02/07/2018 4:31 PM  
Kerry/Carol,

The point is that the Board doesn't have the luxury of deciding which laws they want to break.

They need to comply with all of them (even those that appear small and insignificant).
BenA2
(Texas)

Posts:525


02/07/2018 4:58 PM  
Posted By TimB4 on 02/06/2018 3:34 PM
Posted By KerryL1 on 02/06/2018 8:37 AM

Just do it & have fun!




Funny, that's what we did in removing and planting trees.
Everything was good until someone contacted the County.
We then faced monetary penalties and had to jump through hoops to satisfy the County.


Ben is partially right.
Everything will likely be fine unless someone contacts the authorities.




My point was not to advocate breaking the law, it was to point out that the statute is vague enough that the authorities probably would not care since the intent of the law is not to keep people from playing bingo but to control raising money with bingo games.
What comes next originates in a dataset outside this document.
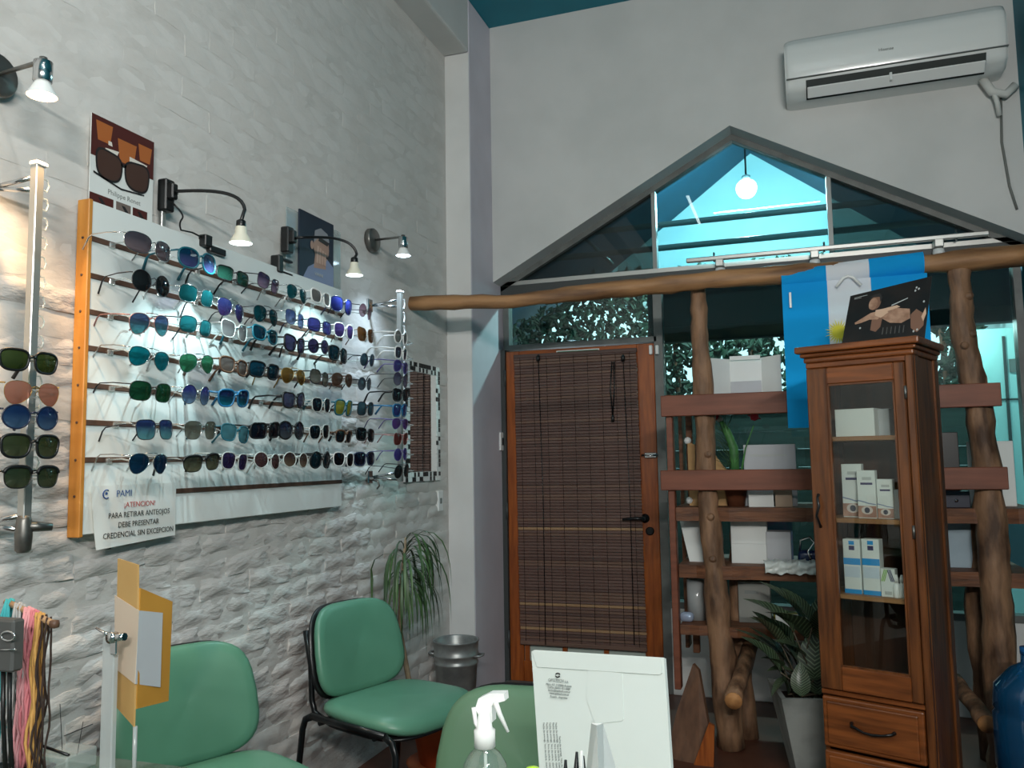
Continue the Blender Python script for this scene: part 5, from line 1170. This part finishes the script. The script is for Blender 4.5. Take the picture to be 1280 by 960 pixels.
for q in ((540, 690, 560, 775), (520, 668, 545, 700), (478, 700, 470, 690)):
    a_ = crown.lerp(tip, .6); d = W(q[0], q[1], 'y', 3.3)-a_; build('leaf', ribbon(a_, d+V((0, 0, .05)), .46, 8, .016), LEAFD[1], pot)

bk = root('metal_bucket', (.17, 3.97, 0), 0, 'galvanised metal bucket standing at the foot of the corner pillar', 'bucket')
BXC, BYC = .165, 3.97
BXC = W(570, 800, 'y', 3.97).x
bk.location = (BXC, BYC, 0); WM[bk.name] = Matrix.Translation((BXC, BYC, 0))
b = MB(); b.lathe([(.088, 0), (.09, .005), (.108, .28), (.113, .283), (.113, .292), (.109, .296), (.111, .322), (.116, .325), (.116, .333), (.112, .337), (.114, .39), (.119, .393), (.119, .399), (.114, .40), (.110, .395), (.105, .28), (.086, .012), (0, .012)], 32); build('body', b, GALV, bk, True)
for s in (-1, 1):
    b = MB(); b.tube([(s*.108, -.03, .325), (s*.14, -.028, .328), (s*.148, 0, .33), (s*.14, .028, .328), (s*.108, .03, .325)], .006, 7); build('ear_handle', b, GALV, bk, True)

# concrete planter with patterned leaves
PX, PYc = 1.86, 3.66
pc = root('concrete_planter', (PX, PYc, 0), 0, 'dark veined prayer plant in a tapered grey concrete planter by the cabinet', 'plant')
pth = R(12); hp_ = .36; t_, bt_ = .155, .085
b = MB(); vs = []
for (s, z) in ((bt_, 0), (t_, hp_), (t_-.02, hp_), (t_-.03, hp_-.05)):
    for (sx, sy) in ((-1, -1), (1, -1), (1, 1), (-1, 1)): v = V((sx*s, sy*s, z)); vs.append(Matrix.Rotation(pth, 4, 'Z') @ v)
fs = [(i*4+k, i*4+(k+1) % 4, (i+1)*4+(k+1) % 4, (i+1)*4+k) for i in range(3) for k in range(4)]+[(3, 2, 1, 0)]
b.add(vs, fs); build('pot', b, CONC, pc, True)
b = MB(); b.add([Matrix.Rotation(pth, 4, 'Z') @ V((sx*(t_-.028), sy*(t_-.028), hp_-.045)) for sx, sy in ((-1, -1), (1, -1), (1, 1), (-1, 1))], [(0, 1, 2, 3)]); build('soil', b, SOIL, pc, True)
def leafmat():
    mt, nt, bb = _new('veined_leaf'); tc = nt.nodes.new('ShaderNodeTexCoord'); w = nt.nodes.new('ShaderNodeTexWave'); w.inputs['Scale'].default_value = 2.6; w.wave_type = 'BANDS'; w.bands_direction = 'Y'
    w.inputs['Distortion'].default_value = 0.6
    nt.links.new(tc.outputs['UV'], w.inputs['Vector']); r = nt.nodes.new('ShaderNodeValToRGB'); r.color_ramp.elements[0].color = lin('#23331f'); r.color_ramp.elements[1].color = lin('#63745a'); r.color_ramp.elements[0].position = .6; r.color_ramp.elements[1].position = .9
    nt.links.new(w.outputs['Fac'], r.inputs[0]); nt.links.new(r.outputs[0], bb.inputs['Base Color']); bb.inputs['Roughness'].default_value = .35; return mt
VEIN = leafmat()
def blade(base, d, L, wd_, curl, roll):
    d = V(d).normalized(); side = d.cross(V((0, 0, 1))); side = side.normalized() if side.length > .05 else V((1, 0, 0)); side = (Matrix.Rotation(roll, 3, d) @ side); up = side.cross(d)
    vs, uv = [], []
    n = 8
    for i in range(n+1):
        t = i/n; w = wd_*math.sin(math.pi*min(1, t**.8*.97+.03))**.8*.5; c = V(base)+d*L*t-up*curl*t*t*L
        for j in (-1, -.5, 0, .5, 1): vs.append(c+side*w*j+up*abs(j)*w*.30); uv.append((j*.5+.5, t*1.6-abs(j)*.35))
    fs = [(5*i+j, 5*i+j+1, 5*i+j+6, 5*i+j+5) for i in range(n) for j in range(4)]
    return vs, fs, uv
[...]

Even if the lottery commission had the time and inclination to charge the HOA, I doubt you could find an elected judge in Texas who would convict under these circumstances because the charge would defy common sense, in my opinion.
TimB4
(Virginia)

Posts:15889


02/07/2018 5:49 PM  
Ben,

I agree with you and understood your point.
Realistically, there will likely be no issues.

However, we should point out everything so the OP and their Board can make an informed decision.


If someone contacts the authorities, there may be consequences.
There might not be. However, knowing violating the law can result in the D&O insurance denying any claim if there were.
MarieK1
(Texas)

Posts:2


02/08/2018 2:52 AM  
Thank you for your responses. It helped.